Sayers, a six-foot-four blonde woman with a Long Island accent, met Slobodkina at the University of Hartford in the early nineties, where Sayers had gone back to school at forty to get a degree in music, having toured in rock bands her whole life. Though she had no formal training in art history, Sayers became Slobodkina’s assistant for the next eight years, then moved into the apartment above Slobodkina’s home in Glen Head on Long Island in 1999. Slobodkina would often take her evening tea in Sayers’s apartment and the two would talk. Slobodkina proffered memories of pain and heartache, along with lessons about the history of art and painting, assigning reading and guiding Sayers’s informal education. As we waited for the train in Northport, after our visit to the storage unit, Sayers said simply, “I’m not doing this for me.”

At ninety-two years old, Slobodkina decided she would begin to retype Notes for a Biographer in her native language; Sayers helped her scour Manhattan for a Russian typewriter. After Slobodkina’s death, Sayers once drove with her now-husband from Long Island to Miami with forty-five artworks packed into a minivan to stage an exhibition at the Miami Public Library. Looking around the contents in storage, it would seem that the tireless Esphyr could create anything; in her relationship with Ann Marie, she created an overseer of her life’s work whose tirelessness matched her own.

What Sayers appears to be least interested in is selling the work. When a sale is made, it is, as best as can be, made to buyers who plan to eventually donate collections to arts institutions—as per Slobodkina’s wishes. The final years of her life were spent pursuing any institution that might be willing to take the body of her work out of her small house in Long Island and give it a permanent home. When Slobodkina died in 2002, Sayers became the president of the then newly established Slobodkina Foundation. There are Slobodkina paintings in the holdings at the Met and MoMA, and a smattering elsewhere, but the majority of her work remains in the care of the Slobodkina Foundation. About ten years after her death, a small burst of attention was paid in the form of exhibitions, both in Long Island and in Manhattan. There is a resurgence of interest once more, a noticeable uptick in interest from both buyers and galleries. Sayers is now working on several forthcoming exhibitions; she is getting ready to pack up work to send to out to the LewAllen Galleries in Santa Fe for a show set to open in 2020. “I’d like to do this as long as Esphyr did,” she said, “into my nineties.” Sayers, who is in her sixties, is already thinking about who will take over the project when she dies. Nobody will know Slobodkina like Sayers did; perhaps the weight of this stewardship will be lessened by the hands of many, by critics and students and a sprawling show at the Guggenheim. In the meantime, Sayers has recently hired a full-time assistant fourteen years her junior.

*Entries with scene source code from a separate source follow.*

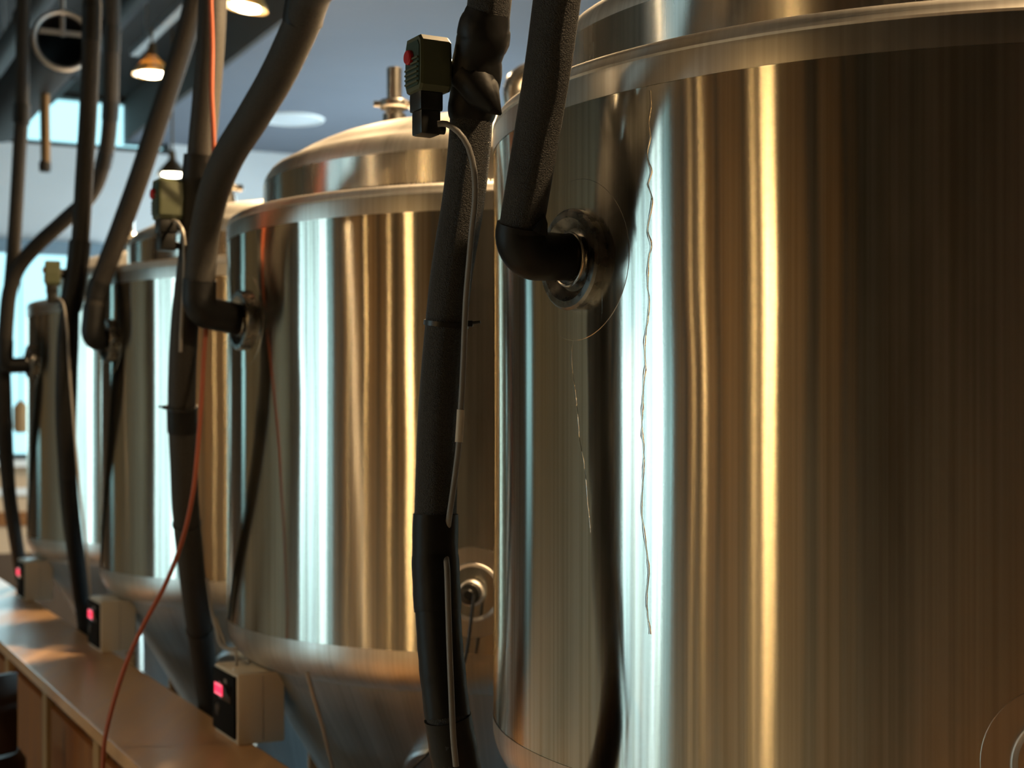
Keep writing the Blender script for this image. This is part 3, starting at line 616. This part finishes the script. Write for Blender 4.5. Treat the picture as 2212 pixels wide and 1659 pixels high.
cable('sensor_cable', 'thin black cable hanging from the round port of the second tank', [(1024, 1285, 3.105), (1021, 1310, 3.10), (1014, 1370, 3.10), (1005, 1425, 3.10), (985, 1500, 3.09), (960, 1580, 3.08), (930, 1622, 3.08), (890, 1660, 3.08), (850, 1700, 3.1)], .0036, 'darkcable')
cable('sensor_cable', 'pale cable hanging straight down below the second tank', [(664, 1450, 3.30), (676, 1500, 3.31), (694, 1560, 3.32), (712, 1630, 3.33), (735, 1720, 3.34)], .0048, 'greycable2')

# ------------------------------------------------------------------ ceiling: lamps, track, ducts, speaker
def spot(loc, power, color=(1, .68, .36), size=math.radians(150), blend=.8, rad=.05, target=None):
    l = bpy.data.lights.new('lamp_light', 'SPOT'); l.energy = power; l.color = color; l.spot_size = size; l.spot_blend = blend; l.shadow_soft_size = rad
    o = bpy.data.objects.new('lamp_light', l); COL.objects.link(o); o.location = loc
    if target is not None: o.rotation_euler = (Vector(target) - Vector(loc)).to_track_quat('-Z', 'Y').to_euler()
    return o
def bell_lamp(p, label, hang_to, tilt=(0, 0), k=1.0, power=60, group='bell lamps on the ceiling track', m='bell'):
    t = thing('bell_lamp', label, 'lamp', p, group, world_built=False)
    A = Matrix.Rotation(tilt[0], 4, 'X') @ Matrix.Rotation(tilt[1], 4, 'Y')
    mb = MB(); mb.lathe([(.104 * k, 0), (.098 * k, .018 * k), (.075 * k, .050 * k), (.045 * k, .085 * k), (.026 * k, .105 * k), (.024 * k, .108 * k), (.042 * k, .088 * k), (.072 * k, .054 * k), (.095 * k, .020 * k), (.101 * k, .001)], 32, A); mb.build('shade', m, t)
    mb = MB(); mb.lathe([(0, -.012 * k), (.045 * k, -.010 * k), (.068 * k, -.002 * k), (.066 * k, .012 * k), (0, .03 * k)], 28, A); mb.build('bulb', 'bulb', t)
    mb = MB(); mb.lathe([(0, .17 * k), (.020 * k, .17 * k), (.024 * k, .14 * k), (.028 * k, .10 * k), (0, .10 * k)], 20, A); mb.tube([A @ Vector((0, 0, .165 * k)), Vector((0, 0, .22 * k)), Vector((0, 0, hang_to - p.z))], .007, 8); mb.build('stem', 'lampmetal', t)
    spot(p + Vector((0, 0, -.03)), power); return t
TRZ = TCEIL - .30
def track_t(p): return p.dot(V)
L1 = pt(530, 18, 6.95); L2 = pt(328, 162, 8.24); L3 = pt(372, 378, 9.4)
bell_lamp(L1, 'bell lamp highest in view between the two slanting hoses', TRZ, (0, .15), 1.0, 300)
bell_lamp(L2, 'amber bell lamp glowing under the dark ceiling track', TRZ, (0, 0), 1.0, 300)
bell_lamp(L3, 'bell lamp hanging low before the pale end wall', TCEIL, (0, 0), .9, 25, m='lampmetal')
for k, (s_, t_) in enumerate(((5.58, 1.98), (3.3, 1.98), (2.52, 1.98), (.95, 1.98))):
    bell_lamp(row(s_, t_, EYE + 1.90), ['track bell lamp above the gap before the farthest tanks', 'track bell lamp above the second tank', 'track bell lamp above the nearest tank', 'track bell lamp behind the nearest tank'][k], TRZ, (0, 0), 1.0, (330, 700, 600, 300)[k])
bell_lamp(row(3.5, -1.2, EYE + 1.6), 'added bell lamp out of view over the aisle, brightening the wooden ledge', TCEIL, (0, 0), 1.0, 95)  # extra lamp above the view, added to brighten the ledge
tk = thing('lighting_track', 'grey lighting track hung under the dark ceiling', 'track', row(4.5, 1.96, TRZ))
rbox('rail', .2, 8.9, 1.935, 1.985, TRZ, TRZ + .04, 'dullmetal', tk)
for s_ in (1, 3, 5, 7.4, 8.6): rbox('hanger', s_ - .008, s_ + .008, 1.952, 1.968, TRZ + .04, TCEIL, 'dullmetal', tk)
# round duct with an open end and cross strap
dc = pt(136, 88, 6.4); dt = thing('ventilation_duct', 'short round duct with open end and cross strap near the ceiling', 'duct', dc, world_built=False)
A = axis_matrix((0, 0, 0), U); rr_ = .118
mb = MB(); mb.lathe([(rr_ - .016, 0), (rr_ + .008, 0), (rr_ + .008, .03), (rr_, .03), (rr_, 1.9), (rr_ - .006, 1.9), (rr_ - .006, .03)], 40, A); mb.build('duct_tube', 'ductdark', dt)
mb = MB(); mb.lathe([(rr_ + .002 + .012 * math.cos(q), .012 * math.sin(q)) for q in [2 * math.pi * k / 8 for k in range(9)]], 40, A); mb.build('end_ring', 'dullmetal', dt)
mb = MB(); mb.box(A @ Vector((0, .035, .01)), (.23, .012, .022), RR); mb.build('cross_strap', 'dullmetal', dt, smooth=False)
mb = MB(); mb.tube([A @ Vector((0, .02, .01)), A @ Vector((0, .13, .01)), Vector((0, 0, TCEIL - dc.z))], .011, 8); mb.build('hanger', 'dullmetal', dt)
pp = pt(97, 200, 6.9); po = thing('drop_pipe', 'short brown pipe hanging before the bright clerestory strip', 'pipe', pp, world_built=False)
mb = MB(); mb.tube([(0, 0, -.008), (0, 0, -.1), (.004, 0, -.33)], .022, 14); mb.build('pipe', 'lampmetal', po); mb = MB(); mb.lathe([(0, -.36), (.024, -.36), (.027, -.345), (.027, -.32), (.02, -.31)], 14); mb.build('pipe_cap', 'ductdark', po)
def duct_run(label, p, r, s_len, m):
    t = thing('round_duct', label, 'duct', p, world_built=False); A = axis_matrix((0, 0, 0), U)
    MB().lathe([(0, -3), (r, -3), (r, s_len), (0, s_len)], 32, A).build('duct_tube', m, t)
    s_ = -2.4
    while s_ < s_len - .1:
        MB().lathe([(r + .001, s_), (r + .012, s_ + .008), (r + .012, s_ + .03), (r + .001, s_ + .038)], 32, A).build('duct_joint', m, t); s_ += 1.2
    for s_ in (-1.5, .8, 3.0):
        if s_ < s_len: MB().tube([A @ Vector((0, 0, s_)) + Vector((0, 0, r)), A @ Vector((0, 0, s_)) + Vector((0, 0, TCEIL - p.z))], .008, 6).build('hanger', 'dullmetal', t)
duct_run('long pale round duct at top left under the dark ceiling', pt(60, 38, 7.6), .06, 3.2, 'duct')
duct_run('second round duct beside the open ended duct under the dark ceiling', pt(240, 58, 9.0), .055, 2.2, 'duct')
spk = thing('ceiling_speaker', 'round pale ceiling speaker in the blue grey soffit above the second tank', 'speaker', Vector((pt(630, 258, 1).x, 1, 0)) * ((2.11 - .004) * F / (HY - 258)) + Vector((0, 0, SOFFIT)), world_built=False)
mb = MB(); mb.lathe([(0, -.012), (.13, -.012), (.205, -.004), (.205, 0), (0, 0)], 48); mb.build('grille', 'speaker', spk)
mb = MB(); mb.lathe([(.205, 0), (.205, -.010), (.222, -.010), (.228, 0)], 48); mb.build('bezel', 'white', spk)

# ------------------------------------------------------------------ bar side of the room, seen in the steel
for s_ in (5.0, 4.2, 2.9, 1.35, -.35, -2.3, -4.2):  # unseen posts added to put dark streaks in the tanks' reflections
    rbox('streak_post', s_ - (.32 if s_ == -2.3 else .10), s_ + (.32 if s_ == -2.3 else .10), T0, T0 + .16, 0, TCEIL, 'dark_wood', wl)
for s_, p_ in ((4.6, 75), (3.5, 90), (2.2, 95), (.6, 95), (-1.2, 85), (-3.2, 65)):  # wall-wash spots without fixtures, added to warm the steel's reflections
    spot(row(s_, T0 + 1.7, TCEIL - .15), p_, (1, .66, .29), math.radians(100), .8, .06, row(s_, T0, 1.7))
for t_, p_ in ((-8.5, 45), (-5.5, 40), (-2.5, 40)):  # more added spots, lifting the back wall as the steel mirrors it
    spot(row(S0 + 1.4, t_, TCEIL - .15), p_, (1, .66, .34), math.radians(110), .8, .06, row(S0, t_, 1.4))
def globe(x, y, z, r, label, power):
    p = Vector((x, y, z)); t = thing('globe_pendant', label, 'lamp', p, 'warm globe pendants over the bar', world_built=False)
    mb = MB(); mb.lathe([(r * math.sin(math.pi * i / 14), -r * math.cos(math.pi * i / 14)) for i in range(15)], 24); mb.build('globe', 'globe_big' if r > .12 else 'globe', t)
    mb = MB(); mb.tube([(0, 0, r * .95), (0, 0, TCEIL - z)], .006, 8); mb.build('stem', 'lampmetal', t)
    l = bpy.data.lights.new('lamp_light', 'POINT'); l.energy = power; l.color = (1, .64, .27); l.shadow_soft_size = r + .01
    o = bpy.data.objects.new('lamp_light', l); COL.objects.link(o); o.location = p - Vector((0, 0, r + .03))
for k, (x, y, z, r) in enumerate(((-4.55, -1.28, 2.45, .14), (-6.5, -.1, 2.5, .06), (-7.9, -2.75, 2.6, .08), (-11.2, -.9, 2.5, .07))):
    globe(x, y, z, r, ['largest warm globe pendant over the bar aisle', 'warm globe pendant near the aisle window', 'warm globe pendant over the bar back', 'warm globe pendant beside the left wall'][k], (75, 9, 20, 8)[k])
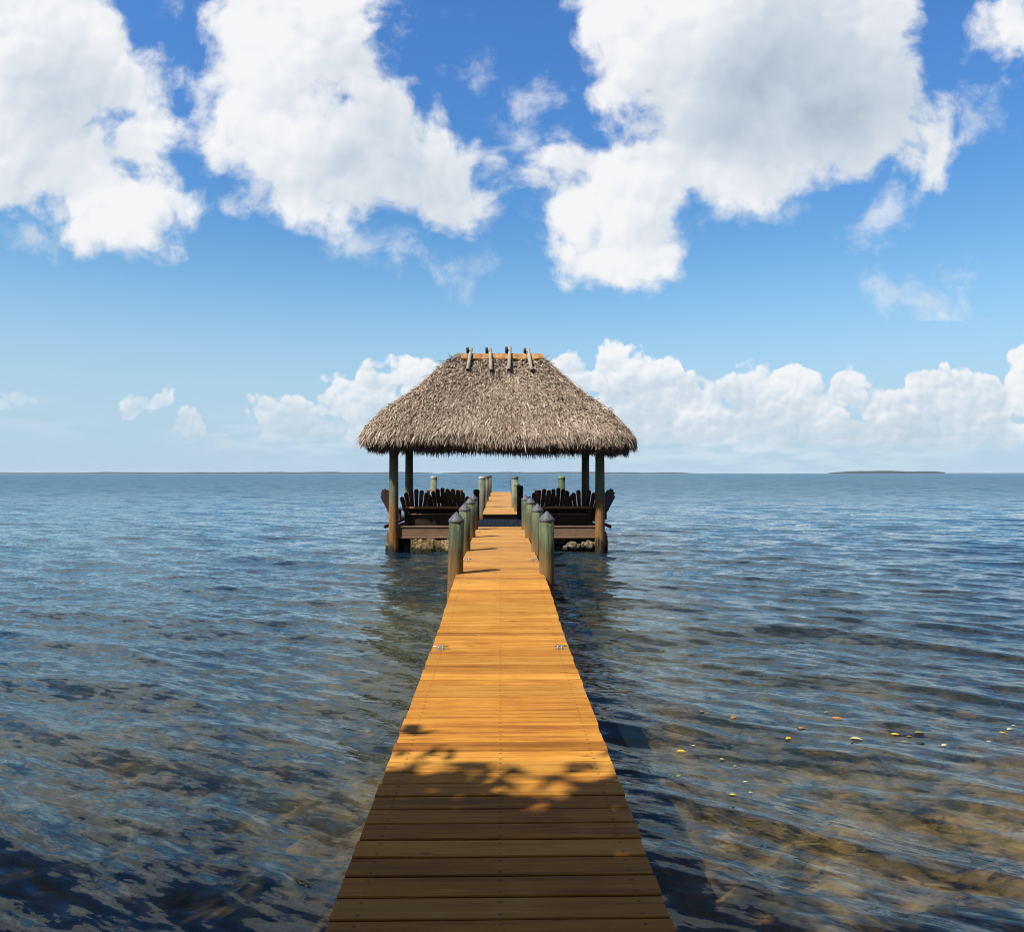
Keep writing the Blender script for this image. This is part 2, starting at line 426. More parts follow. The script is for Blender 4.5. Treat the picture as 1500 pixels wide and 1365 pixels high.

Throughout her life, according to Sayers, Slobodkina had a recurring dream: She would wake up in her bed and begin to walk down a hallway, a candle in one hand to light the way. Along the hall, there were rooms with scenes and people; at the hallway’s end was a door; she pushed the key into the lock and just as she was about to open it and pass through, the dream would end. In the storage unit, Sayers unsheathed a study for a painting that depicts the dream. At the far right, a woman’s figure stands in front of that final open door, finally seeing what the viewer cannot, arriving at what is at the end of the hall. There is a larger, finished version of the painting, Sayers told me, but it wasn’t kept in the storage unit. That piece, Slobodkina left to Sayers.

Lauren Kane is a writer who lives in New York. She is the assistant editor at The Paris Review.